Letícia Santanna: Internacionalista e mestre em Turismo e Estudos Sociais pela UFF. Guia de turismo e estudiosa das rugosidades da geografia do centro do Rio de Janeiro, investigando as marcas da história afro-brasileira na paisagem urbana.

Matheus Simões: Co-curador da exposição “Cartografia do cotidiano”. Museólogo, mestre em Linguagens Visuais (UFRJ) e em Museus (Universidade de Zaragoça), doutorando em Museologia e Patrimônio (UNIRIO). Curador de exposições como “Apreensões” (2024) e “Sempre Viva” (2020).

Paola Barreto: Artista, pesquisadora e professora no IHAC-UFBA, onde coordena o Grupo de Pesquisa Balaio Fantasma. Trabalha com revisões críticas da história das tecnologias. Participou da Biennale di Venezia e Transmediale Berlin. Idealizadora e curadora da Ocupa Casa do Benin, Salvador.

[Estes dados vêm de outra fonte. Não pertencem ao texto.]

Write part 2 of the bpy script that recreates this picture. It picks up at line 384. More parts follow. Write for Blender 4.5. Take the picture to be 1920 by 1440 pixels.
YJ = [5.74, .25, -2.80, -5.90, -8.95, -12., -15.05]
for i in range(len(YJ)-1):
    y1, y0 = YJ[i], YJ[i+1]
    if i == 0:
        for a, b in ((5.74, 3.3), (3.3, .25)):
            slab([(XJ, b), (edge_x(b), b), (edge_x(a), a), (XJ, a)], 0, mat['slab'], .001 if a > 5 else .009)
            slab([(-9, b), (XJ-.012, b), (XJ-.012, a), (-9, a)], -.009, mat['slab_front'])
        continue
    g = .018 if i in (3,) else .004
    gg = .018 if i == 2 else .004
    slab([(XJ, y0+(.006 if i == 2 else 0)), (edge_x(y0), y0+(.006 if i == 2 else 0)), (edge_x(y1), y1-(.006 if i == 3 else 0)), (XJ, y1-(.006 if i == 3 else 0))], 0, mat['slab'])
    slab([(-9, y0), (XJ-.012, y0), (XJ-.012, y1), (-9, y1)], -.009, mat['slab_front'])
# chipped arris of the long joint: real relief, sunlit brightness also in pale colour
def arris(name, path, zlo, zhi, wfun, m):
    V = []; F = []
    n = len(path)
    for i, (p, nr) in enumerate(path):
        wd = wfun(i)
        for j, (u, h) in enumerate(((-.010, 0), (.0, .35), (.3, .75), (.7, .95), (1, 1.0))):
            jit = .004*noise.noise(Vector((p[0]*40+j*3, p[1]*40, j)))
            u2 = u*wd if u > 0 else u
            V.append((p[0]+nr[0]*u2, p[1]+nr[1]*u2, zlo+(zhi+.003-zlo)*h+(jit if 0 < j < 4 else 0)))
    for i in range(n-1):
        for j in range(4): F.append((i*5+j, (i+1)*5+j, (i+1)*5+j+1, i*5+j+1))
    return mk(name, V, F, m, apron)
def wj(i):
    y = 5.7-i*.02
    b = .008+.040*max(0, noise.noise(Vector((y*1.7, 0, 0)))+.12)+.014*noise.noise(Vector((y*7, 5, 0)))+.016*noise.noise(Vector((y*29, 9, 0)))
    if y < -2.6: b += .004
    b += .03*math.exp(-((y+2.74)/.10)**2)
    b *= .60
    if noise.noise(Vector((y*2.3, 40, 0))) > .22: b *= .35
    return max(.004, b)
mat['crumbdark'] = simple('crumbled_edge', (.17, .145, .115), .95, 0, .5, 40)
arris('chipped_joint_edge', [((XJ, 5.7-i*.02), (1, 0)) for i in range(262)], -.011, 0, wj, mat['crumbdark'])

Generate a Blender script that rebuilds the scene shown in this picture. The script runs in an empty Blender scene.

Rafael Ribeiro: Sacerdote do Muna Nzo Kôngo Dya Mayâla Mavuemba Nkôsi Biolê, terreiro de matriz Congo-Angola, e nomeado por Ifá como Ifátoyangan da Ijo Egbe Ifá Ogbefun – Ifásola Adejola. Coordena a Comissão de Preservação e Tombamento da Memória Goméia e preside o Instituto Bantu Kimpa Vita – Ibakivi. Recebeu o título de Alto Sacerdote da Ordem do Leopardo do Reino do Kôngo, concedido pela rainha Diambi Kabatusuila, da República Democrática do Congo.